Tuesday, 14 January 2014

The Sexual Exploitation and objectification of Women in the Media


Sex sells, it’s a fact. 

You may think this to be an unusual topic for a 21 year old man to be delving into, why would I harbour any concern about what lies behind the blonde hair, big tits and high heels that presents itself as the face of many television programmes, adverts and well.. Just about anything in the media in this day and age? 

I recently had the great displeasure of viewing The Victoria’s Secret fashion show, a gratuitous carnival of ‘perfect’ women strutting about in nothing but some lingerie (very high end and expensive so of course you must buy it right now!) and some heels. A picture of perfection you could say, why wouldn’t I be drawn into this maddening sexual feast for the eyes, especially as I’d not long finished my Christmas Dinner and it could have been deemed as the perfect dessert. It is baffling circus’s like this which try and construct a ridiculous paradigm of physical perfection for Women and which essentially become a ‘yes, yes, definitely, yes till she can’t walk’ slideshow for men which are incredibly damaging to society and, in all truth, more sickening than having a third slice of Christmas cake.

There is a deep-rooted and historical problem which lies behind the misogynistic representation of Women in the media. It seems to me that any woman, provided she fulfils the correct ‘formula’ which is set down by the producers hiding somewhere backstage, can be portrayed as nothing more than a sex object and her intelligence and input to the production of the show can become secondary behind the superficial elements of her persona. 

Don’t get me wrong there are examples of naked Women being used as an art form, imagine Titanic without the famous ‘Jack, I want you to draw me like one of your French girls’ scene. This may be a very literal example of nudity as Art, but there are examples in mainstream media of tasteful and, I would go as far as to say, beautiful and empowering images of Women bearing all, but these examples are few and far between, tangled up in the general smut which is underlying in almost all things these days.

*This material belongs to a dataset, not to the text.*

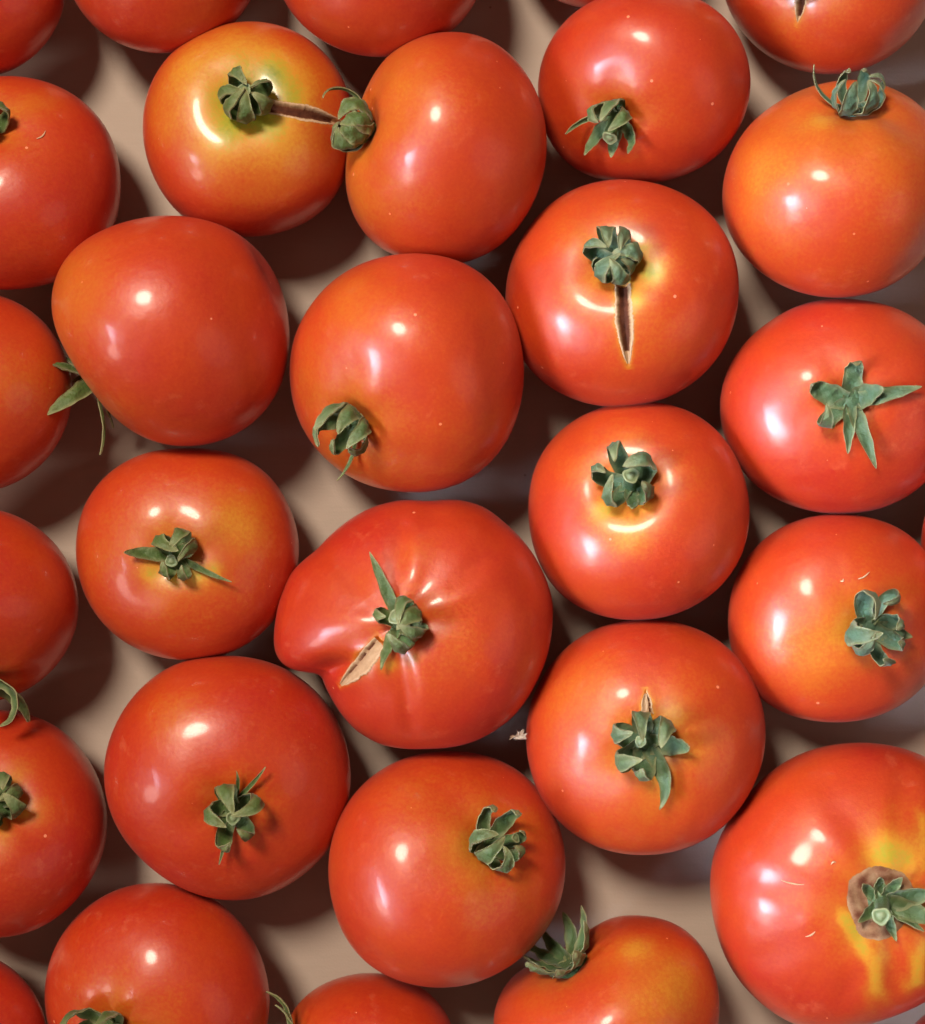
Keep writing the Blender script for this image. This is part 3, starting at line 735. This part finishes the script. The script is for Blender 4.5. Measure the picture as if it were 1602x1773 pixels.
tom('biggest tomato, ribbed and yellow streaked, brown corky ring around its stalk',
    [(1480, 1288), (1400, 1300), (1330, 1340), (1290, 1390), (1250, 1440), (1230, 1510), (1240, 1600), (1260, 1670), (1310, 1730), (1370, 1775), (1445, 1792), (1520, 1768), (1602, 1735), (1680, 1680), (1720, 1600), (1735, 1510), (1700, 1400), (1640, 1330), (1560, 1295)],
    (1524, 1560), ripe=0.93, stemripe=0.70, shoulder=0.5, dep=0.10, wd=0.26, rib=0.011, nrib=8, lump=0.012, hz=0.72,
    patches=[(1535, 1478, 36, 0.30), (1570, 1486, 24, 0.36), (1590, 1560, 24, 0.44), (1400, 1420, 30, 0.8)],
    dents=[(1370, 1555, 0.012, 18)], grooves=[(1280, 1400, 1450, 1500, 0.008, 30), (1240, 1530, 1440, 1545, 0.020, 22), (1290, 1690, 1460, 1600, 0.014, 26), (1420, 1330, 1490, 1480, 0.012, 26), (1450, 1770, 1500, 1640, 0.016, 22), (1550, 1740, 1540, 1640, 0.016, 20), (1600, 1300, 1550, 1470, 0.02, 22)],
    streaks=[(1466, 1592, 1498, 1645, 17, 0.38), (1519, 1660, 1508, 1758, 15, 0.42), (1596, 1645, 1586, 1700, 17, 0.40), (1600, 1420, 1596, 1500, 16, 0.55)],
    ring=60, fibres=[(1352, 1523, 1392, 1532), (1395, 1621, 1411, 1612), (1448, 1493, 1440, 1497)],
    calyx=dict(light_tint=0.35, disc=24, lift=0.0016, stalk=(58, 13.5, -0.32, -0.22), sepals=[(345, 96, 16, 44, -20, 0.2, 0), (15, 84, 30, 44), (60, 52, 60, 30), (105, 50, 70, 30), (140, 56, 60, 26), (210, 50, 30, 26), (285, 56, 20, 24), (325, 70, 12, 24)]))
tom('red tomato cut off by the bottom right corner', oval(1705, 1888, 172, 170), (1790, 1930), ripe=0.96, stemripe=0.8)
tom('sliver of a red tomato at the right edge, beside the tomato with the star calyx', oval(1761, 940, 170, 168), (1850, 940), ripe=0.96, stemripe=0.8)

# ------------------------------------------------------------------ table surface
def build_table():
    V = np.array([[-0.6, -0.6, 0], [0.6, -0.6, 0], [0.6, 0.6, 0], [-0.6, 0.6, 0],
                  [-0.6, -0.6, -0.02], [0.6, -0.6, -0.02], [0.6, 0.6, -0.02], [-0.6, 0.6, -0.02]])
    q = [[0, 1, 2, 3], [7, 6, 5, 4], [0, 4, 5, 1], [1, 5, 6, 2], [2, 6, 7, 3], [3, 7, 4, 0]]
    o = make_obj('table', V, q, TABLE)
    o.data.polygons.foreach_set('use_smooth', np.zeros(6, dtype=bool))
    o['kind'] = 'structure'; o['label'] = 'pale beige cardboard surface under the tomatoes'
build_table()

def corky_ring(t, rad):
    """brown scar tissue around the stalk"""
    rng = np.random.RandomState(4)
    nr, na = 16, 96
    b = np.linspace(0, 2 * math.pi, na + 1)[None, :-1]
    f = np.linspace(0.30, 1.0, nr)[:, None]
    out = rad * K * (1 + 0.05 * np.sin(3 * b + 1) + 0.018 * np.sin(8 * b) + 0.008 * np.sin(19 * b + 2)
                     - 0.22 * np.exp(-((b - 5.9) / 0.45) ** 2) - 0.22 * np.exp(-((b + 0.38) / 0.45) ** 2))
    r = out * f
    h = 0.00050 + 0.00016 * np.sin(f * 9 + 2 * np.sin(4 * b)) + rng.normal(size=(nr, na)) * 0.00007
    h = h - 0.00070 * np.clip((f - 0.82) / 0.18, 0, 1) ** 1.5 + 0 * b
    V = t.above(r * np.cos(b), r * np.sin(b), h)
    edge = 0.36 + 0.16 * np.sin(b * 5 + f * 7) * np.sin(f * 11) - 0.07 * np.sin(b * 9) + 0.12 * np.clip((f - 0.85) / 0.15, 0, 1)
    make_obj('stem_scar', V.reshape(-1, 3) - t.loc, grid_faces(nr, na, True), CORK, t.e, {'edge': edge.ravel()})

for i, d in enumerate(T):
    t = Tomato(d, i)
    t.build()
    if d.get('ring'): corky_ring(t, d['ring'])

# ------------------------------------------------------------------ dried flower remnant caught between two tomatoes
def dried_flower():
    rng = np.random.RandomState(9)
    e = bpy.data.objects.new('dried_flower', None); sc.collection.objects.link(e)
    base = from_px(899, 1275, 0.037); e.location = base
    e['label'] = 'tiny pale dried flower scrap in the dark gap below the misshapen tomato'; e['category'] = 'dried flower'
    m, nt, p = mat("dry_husk")
    n = N(nt, 'ShaderNodeTexNoise', i_Scale=900.0, i_Detail=3.0)
    g = nt.nodes.new('ShaderNodeNewGeometry'); nt.links.new(g.outputs['Position'], n.inputs['Vector'])
    nt.links.new(mixc(nt, n.outputs['Fac'], (0.24, 0.17, 0.10), (0.72, 0.62, 0.50)), p.inputs['Base Color'])
    p.inputs['Roughness'].default_value = 0.8
    # fluted, crumpled husk opening to the upper right
    nu, nv = 14, 30
    t = np.linspace(0, 1, nu)[:, None]; b = np.linspace(0, 2 * math.pi, nv + 1)[None, :-1]
    r = (0.25 + 0.75 * t ** 0.8) * 7.5 * K * (1 + 0.30 * np.sin(5 * b) * t)
    ax = np.array([0.93, 0.32, 0.1]); ax /= np.linalg.norm(ax)
    s1 = np.cross(ax, [0, 0, 1.0]); s1 /= np.linalg.norm(s1); s2 = np.cross(ax, s1)
    ln = 19 * K * (1 + 0.22 * np.sin(5 * b + 0.5) * t)
    V = (ax * ((t - 0.5) * ln)[..., None] + s1 * (r * np.cos(b))[..., None] + s2 * (r * 0.7 * np.sin(b))[..., None])
    V = V + rng.normal(size=V.shape) * 0.00010
    make_obj('husk', V.reshape(-1, 3), grid_faces(nu, nv, True), m, e)
    for a, l, q in ((95, 11, -2), (75, 13, 4), (215, 11, -9), (40, 9, 7), (185, 7, -10)):
        ns = 8; tt = np.linspace(0, 1, ns)[:, None]; w_ = np.linspace(-1, 1, 3)[None]
        c, s_ = math.cos(math.radians(a)), math.sin(math.radians(a))
        X = q * K + c * l * K * tt - s_ * w_ * 2.2 * K * (1 - tt) ** 0.7
        Y = s_ * l * K * tt + c * w_ * 2.2 * K * (1 - tt) ** 0.7 + 2 * K
        Z = 0.001 + 0.0012 * tt + 0.0003 * w_ ** 2
        A = np.stack([X, Y, Z + 0 * X], -1); B = A - [0, 0, 0.00018]
        V = np.vstack([A.reshape(-1, 3), B.reshape(-1, 3)])
        make_obj('petal', V, np.vstack([grid_faces(ns, 3), grid_faces(ns, 3, False, ns * 3, True)]), m, e)
dried_flower()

Idolisation, fame and the sale of products come far too readily from pure image and superficial values. Real talent and ability seems to be easily overlooked and it is this mainstream, almost impossible to avoid marketing which creates pressure on girls from an increasingly young age to look the way that the people in the mind bending media tell them that they should look. This inevitably leads them to believe that the most important pursuit in life is physical perfection, forever fighting the voice inside their head, the voice of sanity and reason it could be called, which is telling them to put that make up down and do something… what’s that word? Worthwhile. 

I’m not sure how far the image of Women in the media will ever change if I’m honest, as long as sex exists (and I do believe that’s a thing that will never lose its popularity somehow) it will always be an enormous selling point for almost everything, which is a sad thing.